Tenemos nuevamente a Juan, esta vez interrogado por los defensores de Dios y sus leyes, que quieren saber quién es el que bautiza en el río Jordán. De alguna manera le piden un aval, acaso si es el mesías, o uno de los profetas, como Elías. Y aquél hombre interrogado les responde que no, que él sólo bautiza con agua y que hay un desconocido, en medio de ellos herederos de Yahveh, que es quien importa realmente.
Me imagino que fue grande el desconcierto, o la frustración, de los que preguntaban, aunque no dejarían de interrogarse a sí mismo diciendo: ¿Quién es este hombre que aún sin ser un profeta nos llama a la conversión? Y ahora —continuarían pensando— resulta que hay otro a quien no conocemos y que es más importante. Esto se nos está escapando de las manos —tal vez concluyeron. Y nosotros, ¿qué pensamos de todo esto?
Tenemos como ventaja el saber, al menos un poco, quién es Juan el Bautista y, un poco más, quién es Jesús. Y digo un poco porque me parece que no siempre logramos captar por completo quién es el Hijo de María y qué nos vino a traer. Y claro que rápidamente podríamos decir: Nos vino a traer la salvación, y eso es verdad, pero me pregunto si eso lo sabemos porque así lo experimentamos o porque es lo que hay que saber por ser cristianos. ¿Qué significa, para cada uno de nosotros, que nos traiga la salvación? ¿Es solamente la posibilidad de ir al cielo y salvarnos del fuego eterno? ¿Es entonces la posibilidad de mitigar nuestro miedo al desconocimiento del más allá?

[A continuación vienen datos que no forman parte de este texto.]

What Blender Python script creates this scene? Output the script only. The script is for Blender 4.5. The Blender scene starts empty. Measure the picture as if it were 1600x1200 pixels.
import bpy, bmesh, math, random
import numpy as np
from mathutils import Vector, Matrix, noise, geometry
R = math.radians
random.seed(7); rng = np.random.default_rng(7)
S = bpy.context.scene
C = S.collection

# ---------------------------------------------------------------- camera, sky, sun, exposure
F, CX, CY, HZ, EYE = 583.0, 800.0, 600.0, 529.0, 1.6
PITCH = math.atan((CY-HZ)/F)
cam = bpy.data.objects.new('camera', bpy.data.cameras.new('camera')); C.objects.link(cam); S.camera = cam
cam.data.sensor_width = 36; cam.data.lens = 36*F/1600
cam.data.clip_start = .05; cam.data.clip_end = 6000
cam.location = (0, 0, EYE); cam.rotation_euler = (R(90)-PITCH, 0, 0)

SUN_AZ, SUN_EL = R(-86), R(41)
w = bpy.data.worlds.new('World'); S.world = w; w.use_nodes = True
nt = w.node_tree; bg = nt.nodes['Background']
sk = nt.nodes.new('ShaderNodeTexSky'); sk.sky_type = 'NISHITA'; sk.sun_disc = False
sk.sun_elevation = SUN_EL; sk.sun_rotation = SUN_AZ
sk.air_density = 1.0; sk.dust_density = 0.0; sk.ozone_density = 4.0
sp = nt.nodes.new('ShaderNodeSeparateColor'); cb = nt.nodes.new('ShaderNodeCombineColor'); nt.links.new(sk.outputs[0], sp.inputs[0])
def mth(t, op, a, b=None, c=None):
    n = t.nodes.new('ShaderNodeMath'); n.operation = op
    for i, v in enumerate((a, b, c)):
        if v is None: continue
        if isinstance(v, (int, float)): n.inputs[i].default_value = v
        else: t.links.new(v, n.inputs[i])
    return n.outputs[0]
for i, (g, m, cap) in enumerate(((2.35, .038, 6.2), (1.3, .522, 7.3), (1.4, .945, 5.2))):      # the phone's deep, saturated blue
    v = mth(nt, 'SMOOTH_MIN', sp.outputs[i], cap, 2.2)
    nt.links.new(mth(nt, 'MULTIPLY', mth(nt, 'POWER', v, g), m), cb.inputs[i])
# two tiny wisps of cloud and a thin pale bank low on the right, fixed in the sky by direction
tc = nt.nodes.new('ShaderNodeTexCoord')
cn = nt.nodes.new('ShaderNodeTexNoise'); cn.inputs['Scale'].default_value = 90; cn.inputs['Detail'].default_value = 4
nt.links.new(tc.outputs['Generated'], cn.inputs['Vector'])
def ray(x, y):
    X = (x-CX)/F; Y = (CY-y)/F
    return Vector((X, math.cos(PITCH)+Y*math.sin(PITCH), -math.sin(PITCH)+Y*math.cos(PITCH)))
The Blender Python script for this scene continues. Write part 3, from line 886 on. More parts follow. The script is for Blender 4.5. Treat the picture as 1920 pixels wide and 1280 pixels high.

Antes cité a José Saramago, para algunos sólo un ateo irreverente, pero su calidad literaria es más que reconocida. Y nos deja un pensamiento que nos da justamente lo que expresa: Esperanza. Esa posibilidad de que todo puede ser diferente, distinto. Y es lo que Juan el Bautista hizo en su momento. Él repetía las palabras del profeta Isaías: «Yo soy una voz que grita en el desierto: Allanen el camino del Señor» y anunciaba el cambio, la posibilidad cercana de que todo va a ser nuevo, y dice —nos dice— que estemos atentos, porque está en medio de nosotros y no lo reconocemos.
Esta es la gran noticia de Juan: Que nuestra esperanza tiene que seguir viva, porque el gran cambio se puede dar. Solo hace falta reconocer a Jesús, nuestra salvación, nuestra alegría, nuestra liberación. ¿Pero dónde se hace eso? ¿En el templo? ¿En las celebraciones religiosas? ¿En cumplimiento de lo que está mandado por la Iglesia? ¿Dónde se reconoce a Jesús? ¿En el prójimo?
Nuestra manera de ser cristianos nos ha llevado, en mayor o menor medida, a asociar a Dios con las leyes y preceptos. Cuanto más perfectos somos en el cumplimiento, a veces podemos pensar esto, más seguros estamos de tener a Dios con nosotros. Es más fácil aprendernos el manual de moral y teología, que es lo que otros con verdad y autenticidad han descubierto en la reflexión acerca de Dios, que intentar hacer también el camino personalmente, e indagar, con la ayuda necesaria y la Gracia de Dios, en la esperanza y la alegría misma que supone descubrir a Dios dentro de nosotros mismos.
Y cuando de verdad nos hemos encontrado con Dios en el corazón, entonces podemos decir que tenemos salvación, que tenemos alegría, porque -parafraseando a Saramago- cuando llega el punto en que no hay más que esperanza, entonces nos damos cuenta de que todo es posible, porque esa esperanza es el mismo Jesús, y con él ¿qué nos puede faltar? Y esto mismo nos lleva a descubrir que también podemos ser luz, alegría y esperanza para otros. Nos convertimos, valga la comparación, en otro Juan, porque comenzamos a ser reflejo de la luz, es decir, reflejo de Dios.
Al mismo tiempo, esto nos dará ojos suficientes para poder reconocer al que viene detrás del Bautista, para que no nos pase como a aquellos del evangelio que, aún teniéndolo en medio de ellos, no lo conocieron, tal vez porque sólo veían las leyes que les hacía sentir que así ya tenían a Dios consigo.
Tenemos que ser reflejo de luz divina, tenemos que ser el testimonio de Dios, y sólo lo conseguiremos cuando hayamos encontrado a Jesús, quien es fuente de toda alegría, toda esperanza.